Au Moyen-Age et même jusqu'au 19ème siècle en France, les condamnés pouvaient se voir infliger une peine complémentaire d'infamie, sous la forme du pilori. L'article 22 du code pénal napoléonien prévoyait ainsi que "quiconque aura été condamné à l'une des peines des travaux forcés (…) ou de la réclusion, avant de subir sa peine, sera attaché au carcan sur la place publique : il y demeurera exposé aux regards du peuple durant une heure ; au-dessus de sa tète sera placé un écriteau portant, en caractères gros et lisibles, ses noms, sa profession, son domicile, sa peine et la cause de sa condamnation". La disposition qui n'était plus qu'historique a été supprimée par une ordonnance de 1960.
Mais c'est un pilori moderne que la police de Grande-Bretagne a décidé de remettre au goût du jour. Les polices des comptés de Sussex et Surrey, dans le sud de Londres, ont ainsi annoncé qu'elles allaient mettre en place un dispositif très particulier de prévention de la conduite en état d'ébriété ou sous l'effet du cannabis pendant tout ce mois ce décembre, en prévision de la recrudescence traditionnelle d'arrestations lors des fêtes de Noël et de Nouvel An.
"Quiconque sera convoqué devant un tribunal en étant suspecté d'avoir commis une infraction de conduite sous l'effet d'alcool ou de stupéfiants verra ses noms et détails publiés en ligne, et ils seront disponibles pour les médias", promet le communiqué des policiers. Ces derniers n'attendront pas une éventuelle condamnation définitive avant de clouer l'automobiliste au pilori de Twitter
Avant-même la convocation devant un tribunal, "des agents de la patrouille routière tweeteront toute arrestation", en livrant des informations sur le lieu et l'heure de l'arrestation. Le nom du suspect sera ensuite publié sur Twitter et sur le site de la police dès que des poursuites seront officiellement engagées, mais avant la condamnation.

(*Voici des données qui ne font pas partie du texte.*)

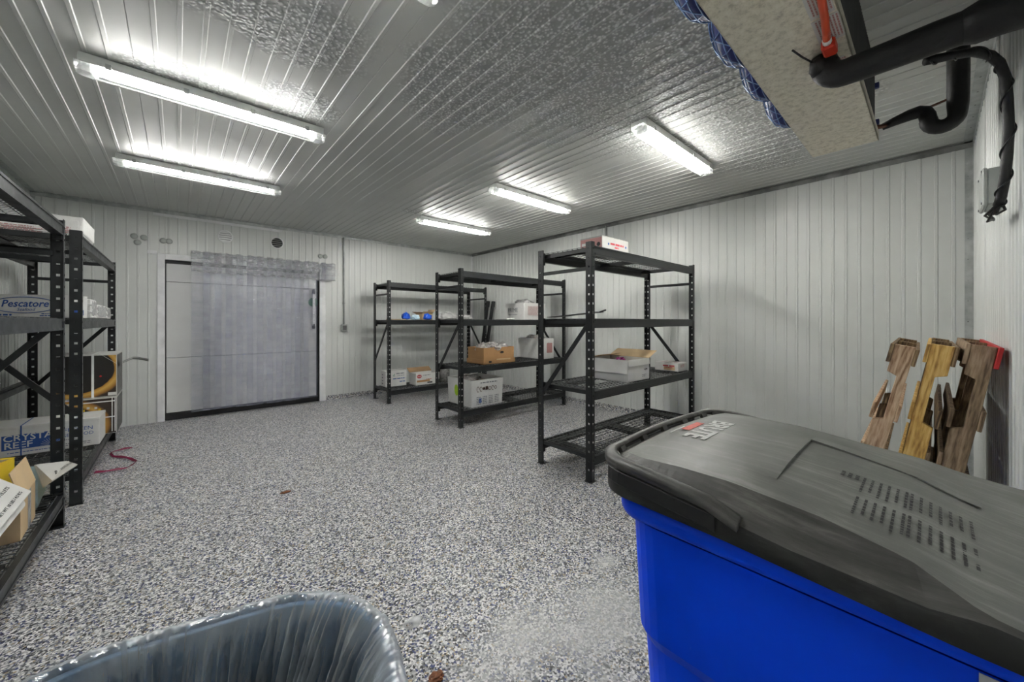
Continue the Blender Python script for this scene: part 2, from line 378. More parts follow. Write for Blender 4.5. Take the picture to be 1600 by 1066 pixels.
def galv_mat():
    m, nt, b = new_mat('frosted_galvanised_sheet'); L = nt.links
    tc = node(nt, 'ShaderNodeTexCoord'); n = node(nt, 'ShaderNodeTexNoise'); n.inputs['Scale'].default_value = 34; n.inputs['Detail'].default_value = 9; n.inputs['Roughness'].default_value = .75
    L.new(tc.outputs['Object'], n.inputs['Vector'])
    r = ramp(nt, n.outputs['Fac'], [(.32, (.42, .39, .31)), (.5, (.74, .70, .58)), (.68, (.86, .83, .73))])
    L.new(r.outputs[0], b.inputs['Base Color']); b.inputs['Roughness'].default_value = .6; b.inputs['Metallic'].default_value = .15
    bp = node(nt, 'ShaderNodeBump'); bp.inputs['Strength'].default_value = .3; bp.inputs['Distance'].default_value = .004
    L.new(n.outputs['Fac'], bp.inputs['Height']); L.new(bp.outputs[0], b.inputs['Normal'])
    return m
M['galv'] = galv_mat()
def pan_mat(name, cx, cz, r0):
    """flat print on a carton: a big black pan with a golden rim"""
    m, nt, b = new_mat(name); L = nt.links
    tc = node(nt, 'ShaderNodeTexCoord'); s = node(nt, 'ShaderNodeVectorMath', operation='SUBTRACT'); L.new(tc.outputs['Object'], s.inputs[0]); s.inputs[1].default_value = (cx, 0, cz)
    ml = node(nt, 'ShaderNodeVectorMath', operation='MULTIPLY'); L.new(s.outputs[0], ml.inputs[0]); ml.inputs[1].default_value = (1, 0, 1.15)
    ln = node(nt, 'ShaderNodeVectorMath', operation='LENGTH'); L.new(ml.outputs[0], ln.inputs[0])
    n = node(nt, 'ShaderNodeTexNoise'); n.inputs['Scale'].default_value = 22; n.inputs['Detail'].default_value = 5; L.new(tc.outputs['Object'], n.inputs['Vector'])
    ad = node(nt, 'ShaderNodeMath', operation='MULTIPLY_ADD'); L.new(n.outputs['Fac'], ad.inputs[0]); ad.inputs[1].default_value = .012; L.new(ln.outputs['Value'], ad.inputs[2])
    k = 1 / .6
    r = ramp(nt, node_scale(nt, ad.outputs[0], k), [(0, (.018, .018, .017)), ((r0) * k, (.012, .011, .010)), ((r0 + .008) * k, (.40, .20, .03)), ((r0 + .03) * k, (.55, .34, .08)), ((r0 + .065) * k, (.28, .13, .02)), ((r0 + .085) * k, (.022, .012, .008))])
    L.new(r.outputs[0], b.inputs['Base Color']); b.inputs['Roughness'].default_value = .4
    return m
def node_scale(nt, sock, k):
    q = node(nt, 'ShaderNodeMath', operation='MULTIPLY'); nt.links.new(sock, q.inputs[0]); q.inputs[1].default_value = k; return q.outputs[0]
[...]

Throughout December & new year we'll be tweeting details of drink/drug drive arrests & the names of any charged as a result #drinkordrive
— Surrey Roads Police (@SurreyRoadCops) 30 Novembre 2014
L'objectif des policiers est clairement de faire des délinquants routiers qu'ils arrêtent des exemples à ne pas suivre, et d'ajouter la pression sociale à la pression policière. Est-ce toutefois une méthode à suivre ? Sans doute pas.
D'autant que le tweet, pour éphémère qu'il peut semble, restera gravé à vie, contrairement au pilori qui durait une heure. Il faudra alors que le suspect puisse faire valoir son droit à l'oubli pour que son arrestation ne soit plus associée à son nom lors de recherche Google ou autres.
Le fait de publier ainsi le nom d'un suspect avant-même sa condamnation pénale semble bien peu compatible avec les règles de respect de la vie privée et de droit à un procès équitable, qui sont des droits de l'homme que la Grande-Bretagne est censée faire respecter sur son territoire. Sur Twitter, la police se défend toutefois en prenant prétexte du principe de la publicité de la justice.
"Les informations sur qui apparaît au tribunal sont disponibles publiquement avant le plaider-coupable ou non-coupable, tout comme le résultat final du tribunal", rappellent les autorités. Les noms "seront déjà dans le domaine public".